13. Capitalization Adjustments to Common StockIn the event of a Capitalization Adjustment, then any and all new, substituted or additional securities or other property to which Purchaser is entitled by reason of Purchaser’s ownership of Common Stock shall be immediately subject to the Repurchase Option and be included in the word “Common Stock” for all purposes of the Repurchase Option with the same force and effect as the shares of the Common Stock presently subject to the Repurchase Option, but only to the extent the Common Stock is, at the time, covered by such Repurchase Option. While the total Option Price shall remain the same after each such event, the Option Price per share of Common Stock upon exercise of the Repurchase Option shall be appropriately adjusted.

 

14. Corporate Transactions. In the event of a Corporate Transaction, then the Repurchase Option may be assigned by the Company to the successor of the Company (or such successor’s parent company), if any, in connection with such Corporate Transaction.
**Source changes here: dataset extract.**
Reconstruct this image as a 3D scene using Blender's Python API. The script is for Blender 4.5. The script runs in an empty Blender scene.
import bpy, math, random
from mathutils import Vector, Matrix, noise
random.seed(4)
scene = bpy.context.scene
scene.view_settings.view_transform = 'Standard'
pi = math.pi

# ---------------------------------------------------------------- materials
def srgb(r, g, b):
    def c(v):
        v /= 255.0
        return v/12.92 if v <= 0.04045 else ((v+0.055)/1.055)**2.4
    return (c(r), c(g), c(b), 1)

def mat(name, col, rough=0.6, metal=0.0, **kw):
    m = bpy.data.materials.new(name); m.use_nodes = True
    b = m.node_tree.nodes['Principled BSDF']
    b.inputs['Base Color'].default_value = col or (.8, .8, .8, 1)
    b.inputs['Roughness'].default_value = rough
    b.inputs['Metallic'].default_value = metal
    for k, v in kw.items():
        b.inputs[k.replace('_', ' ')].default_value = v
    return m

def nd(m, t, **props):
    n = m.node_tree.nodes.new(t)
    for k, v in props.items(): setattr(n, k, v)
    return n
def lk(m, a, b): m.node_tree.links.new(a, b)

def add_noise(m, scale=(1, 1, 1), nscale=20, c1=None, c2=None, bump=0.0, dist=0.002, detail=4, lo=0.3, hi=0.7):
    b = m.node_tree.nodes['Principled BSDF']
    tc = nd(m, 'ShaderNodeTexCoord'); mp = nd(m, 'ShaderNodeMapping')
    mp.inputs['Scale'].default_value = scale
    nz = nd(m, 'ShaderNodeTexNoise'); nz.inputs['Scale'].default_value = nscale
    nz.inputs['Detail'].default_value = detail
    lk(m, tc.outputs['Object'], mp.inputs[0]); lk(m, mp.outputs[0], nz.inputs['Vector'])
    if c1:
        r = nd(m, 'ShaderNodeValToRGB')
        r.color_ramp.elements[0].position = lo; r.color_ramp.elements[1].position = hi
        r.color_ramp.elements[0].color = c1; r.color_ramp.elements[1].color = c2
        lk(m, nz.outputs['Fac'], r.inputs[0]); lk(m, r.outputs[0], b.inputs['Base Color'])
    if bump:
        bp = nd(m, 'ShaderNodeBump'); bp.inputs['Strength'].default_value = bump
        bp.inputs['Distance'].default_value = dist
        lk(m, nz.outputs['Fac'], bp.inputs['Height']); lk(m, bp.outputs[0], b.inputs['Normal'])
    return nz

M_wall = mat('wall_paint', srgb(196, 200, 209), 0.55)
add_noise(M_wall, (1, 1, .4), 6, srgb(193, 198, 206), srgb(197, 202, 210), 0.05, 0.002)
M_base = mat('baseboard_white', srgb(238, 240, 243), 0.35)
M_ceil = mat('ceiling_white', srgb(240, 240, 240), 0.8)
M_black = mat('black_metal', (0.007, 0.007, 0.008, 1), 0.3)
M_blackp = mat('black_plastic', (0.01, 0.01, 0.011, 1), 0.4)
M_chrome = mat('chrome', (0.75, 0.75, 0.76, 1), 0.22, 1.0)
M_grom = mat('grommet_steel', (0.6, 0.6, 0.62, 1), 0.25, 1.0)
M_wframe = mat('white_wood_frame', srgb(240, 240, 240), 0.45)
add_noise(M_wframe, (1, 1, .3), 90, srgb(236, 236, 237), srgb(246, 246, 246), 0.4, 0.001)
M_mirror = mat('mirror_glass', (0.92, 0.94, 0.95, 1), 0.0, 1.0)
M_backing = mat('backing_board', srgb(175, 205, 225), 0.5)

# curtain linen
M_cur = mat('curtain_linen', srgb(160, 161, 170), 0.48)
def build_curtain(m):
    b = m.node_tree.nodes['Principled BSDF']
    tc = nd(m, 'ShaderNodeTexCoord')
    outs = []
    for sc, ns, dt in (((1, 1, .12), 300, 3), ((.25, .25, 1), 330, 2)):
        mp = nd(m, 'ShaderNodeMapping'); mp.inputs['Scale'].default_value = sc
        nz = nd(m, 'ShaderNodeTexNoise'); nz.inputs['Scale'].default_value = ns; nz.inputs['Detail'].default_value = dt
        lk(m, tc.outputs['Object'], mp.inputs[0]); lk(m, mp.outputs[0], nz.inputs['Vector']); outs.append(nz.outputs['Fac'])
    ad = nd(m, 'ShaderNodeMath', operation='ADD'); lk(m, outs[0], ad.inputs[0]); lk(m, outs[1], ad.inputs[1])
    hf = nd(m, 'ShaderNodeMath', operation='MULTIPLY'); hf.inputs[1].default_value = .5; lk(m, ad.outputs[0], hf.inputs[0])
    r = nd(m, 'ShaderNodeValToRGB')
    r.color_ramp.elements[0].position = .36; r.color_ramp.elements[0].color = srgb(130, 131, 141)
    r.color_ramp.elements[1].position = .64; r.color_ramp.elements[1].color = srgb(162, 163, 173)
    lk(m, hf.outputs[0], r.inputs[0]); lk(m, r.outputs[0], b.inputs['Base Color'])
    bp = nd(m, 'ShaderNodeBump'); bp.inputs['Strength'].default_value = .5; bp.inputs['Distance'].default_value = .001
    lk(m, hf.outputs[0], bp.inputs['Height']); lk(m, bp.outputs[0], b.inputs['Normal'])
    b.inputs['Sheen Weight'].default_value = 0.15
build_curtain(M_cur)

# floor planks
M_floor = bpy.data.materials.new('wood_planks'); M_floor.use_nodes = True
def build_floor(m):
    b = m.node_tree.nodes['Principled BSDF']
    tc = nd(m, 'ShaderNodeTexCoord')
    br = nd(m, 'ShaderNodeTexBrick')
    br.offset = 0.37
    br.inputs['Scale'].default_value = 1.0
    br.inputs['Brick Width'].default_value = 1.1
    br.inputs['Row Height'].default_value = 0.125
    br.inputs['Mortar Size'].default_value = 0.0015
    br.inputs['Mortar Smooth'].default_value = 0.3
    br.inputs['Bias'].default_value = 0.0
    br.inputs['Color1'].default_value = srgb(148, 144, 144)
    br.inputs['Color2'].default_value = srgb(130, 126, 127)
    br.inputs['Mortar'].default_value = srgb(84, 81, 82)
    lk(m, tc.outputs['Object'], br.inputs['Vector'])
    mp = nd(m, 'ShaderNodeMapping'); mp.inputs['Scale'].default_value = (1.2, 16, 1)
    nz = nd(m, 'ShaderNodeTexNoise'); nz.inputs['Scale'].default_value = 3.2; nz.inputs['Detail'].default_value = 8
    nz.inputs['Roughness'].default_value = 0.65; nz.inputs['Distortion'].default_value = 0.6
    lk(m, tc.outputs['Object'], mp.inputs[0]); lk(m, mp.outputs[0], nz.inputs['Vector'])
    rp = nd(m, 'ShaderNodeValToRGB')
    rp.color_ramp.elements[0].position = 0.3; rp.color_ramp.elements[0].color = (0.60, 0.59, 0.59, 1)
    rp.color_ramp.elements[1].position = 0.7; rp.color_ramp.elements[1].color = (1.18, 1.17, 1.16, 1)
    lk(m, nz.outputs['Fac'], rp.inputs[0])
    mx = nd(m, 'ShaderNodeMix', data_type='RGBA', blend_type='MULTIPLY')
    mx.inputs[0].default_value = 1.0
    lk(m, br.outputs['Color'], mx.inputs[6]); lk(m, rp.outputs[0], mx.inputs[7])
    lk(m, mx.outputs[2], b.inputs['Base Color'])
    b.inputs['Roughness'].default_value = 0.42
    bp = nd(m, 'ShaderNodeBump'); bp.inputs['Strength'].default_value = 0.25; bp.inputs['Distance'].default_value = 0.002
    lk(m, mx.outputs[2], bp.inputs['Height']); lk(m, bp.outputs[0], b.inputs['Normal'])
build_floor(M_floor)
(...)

To the extent the Repurchase Option remains in effect following such Corporate Transaction, it shall apply to the new capital stock or other property received in exchange for the Common Stock in consummation of the Corporate Transaction, but only to the extent the Common Stock was at the time covered by such right. Appropriate adjustments shall be made to the price per share payable upon exercise of the Repurchase Option to reflect the Corporate Transaction upon the Company’s capital structure; provided, however, that the aggregate price payable upon exercise of the Repurchase Option shall remain the same.

 

15. Miscellaneous.

 

(a) This Agreement shall be binding upon the parties hereto and their representatives, successors and assigns.

 

(b) This Agreement shall be governed by the laws of, the State of Nevada.

 

(c) Any requests or notices to be given hereunder shall be deemed given, and any elections or exercises to be made or accomplished shall be deemed made or accomplished, upon actual delivery thereof to the designated recipient, or three days after deposit thereof in the United States mail, registered, return receipt requested and postage prepaid, addressed, if to the Optionee, at the most recent mailing address provided to the Company in writing, and, if to the Company, to the executive offices of the Company at, 3651 Lindell Road, Ste D131, Las Vegas, NV 89103 USA or at such other addresses that the parties provide to each other in accordance with the foregoing notice requirements.

 

(d) This Agreement may not be modified except in writing executed by each of the parties to it.

 

(e) This Agreement is subject to all terms and provisions of the Plan. In the event of a conflict between one or more provisions of this Agreement and one or more provisions of the Plan, the provisions of the Plan will govern.

 

(f) Neither this Agreement nor the Stock Options confer upon the Optionee any right with respect to continuance of consulting services for the Company.